There goes one of those "We are not Greece" comparatives that the Irish Government is so keen on. When it comes to pay premium in the public sector, we are in the Club Med (PIIGS) group after all.



Monday, December 26, 2011

26/12/2011: LTRO will not solve Euro banks' problem



As the annus horribilis concludes for the terminally ill, but refused (by the ECB & EU & the respective Governments) death, Euro area banks, the key note of that Mahlerian (the 5th symphony-styled) Trauermarsch is the LTRO allocation of cheap 3 year €489 billion worth of ECB credit (at 1%) to the European banks. And, thus, the theme for 2012, the second movement in the opus magnum of the Euro destruction, is the looming recapitalization deadline for the said zombies – the end of June.
Alas, the hope that seems to sweep the markets to boost, albeit moderately, Euro area banks valuations – the hope that having the mother of all carry trades can help these banks recover their margins just in time to use ‘organic’ recapitalization path through mid 2012 – is seemingly out of reach.
Firstly, I put ‘organic’ in the inverted commas, since the margins rebuilding on the back of ECB-created artificial liquidity boost is about as organic as performing a puppet show with a corpse is ‘live-like’.
Secondly, the carry trade I am talking about - for those readers of this blog who are unfamiliar with finance – is the artificial exercise of taking cheap loans in one country/currency and carrying funds into purchase of assets in another country/currency.
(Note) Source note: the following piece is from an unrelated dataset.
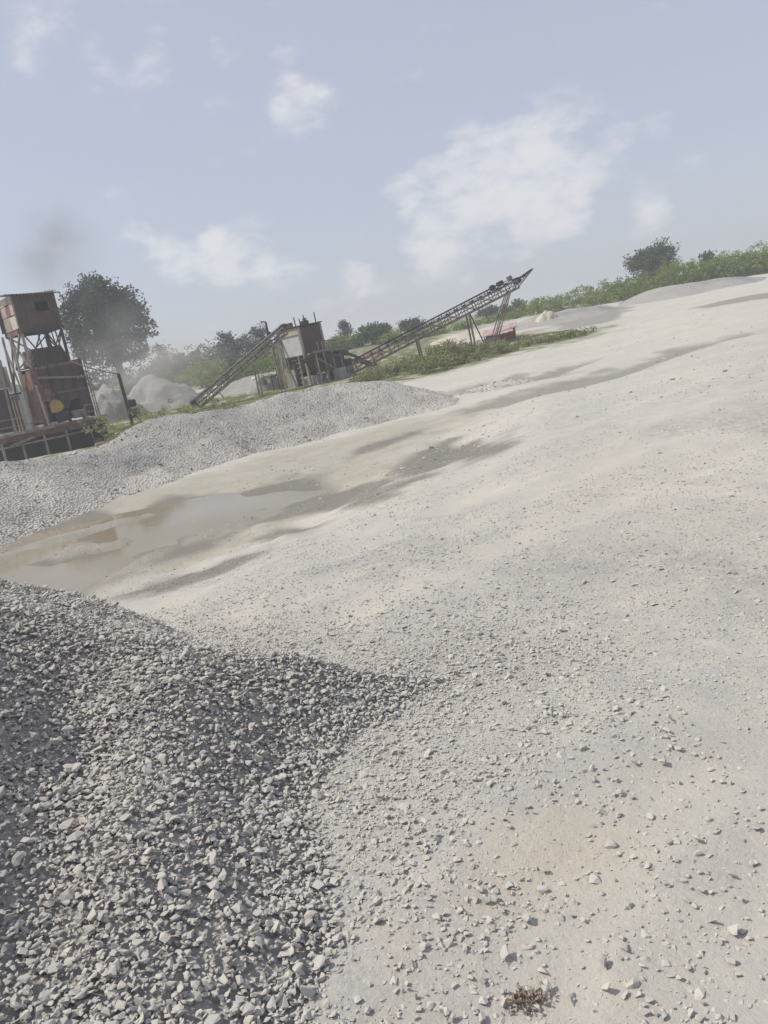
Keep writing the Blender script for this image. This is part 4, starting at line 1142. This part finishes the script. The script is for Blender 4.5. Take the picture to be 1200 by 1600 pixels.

Of course, with nothing but loss making (or near-loss making) assets in the markets of the Euro zone, any banks who borrowed funds in the LTRO will be either buying Government paper (yielding on average, say, 3.0 percent margin on borrowings gives Euro area banks pre-tax uplift of just €7.3 billion in 6 months time (and no, there are no capital gains realizable, since buying today and selling into mid-2012 will leave this paper, at best, capital gains neutral). Thus, to make even a dent in the capital demand, the banks will be needing assets yielding more than double the junkier Euro area sovereign yields, which means carry trade, and all associated currency and asset risks.
Of course, Euro area banks can try to magnify their returns via ECB-offered leveraged carry trades. But unless ECB offers more LTRO-styled longer term operations, doing so at 3mo or even 11mo liquidity supply windows would be simply mad. 
So, having borrowed through LTRO, Euro area banks will purchase Government bonds which then can be used as a collateral for further ECB borrowing. So let us assume that the banks will be buying liquid debt, e.g. Spanish or Italian. The margin earned by banks is ca 2.6-3.5% per annum after they cover the cost of LTRO borrowing. Note, this carry trade will turn loss-making for the bank if the sovereign bonds yields fall below 1% cost of ECB LTRO funds. In my view, this is highly unlikely.
So the whole operation can provide some €14.6 billion annually to the banks in terms of profits earned. And this is pretty much the unleveraged maximum. Nice one, but through June 2012 hardly enough to support banks recaps. Even if EBA deadline is shifted to December 2012, profits from LTRO are nowhere near the required funds to cover recapitalizations. Recall that under 9% Core Tier 1 scenario, euro area banks require something to the tune of €119 billion in fresh capital.
The downside from this conclusion is that the Euro area banks will require, post LTRO either a warrant to die (the preferred option, assuming the death warrant involves orderly shutdown of the insolvent banks) or a public bailout of immense proportion. Given the EU hit some serious trouble coming up with €200 billion for loans to IMF, good luck with that latter option.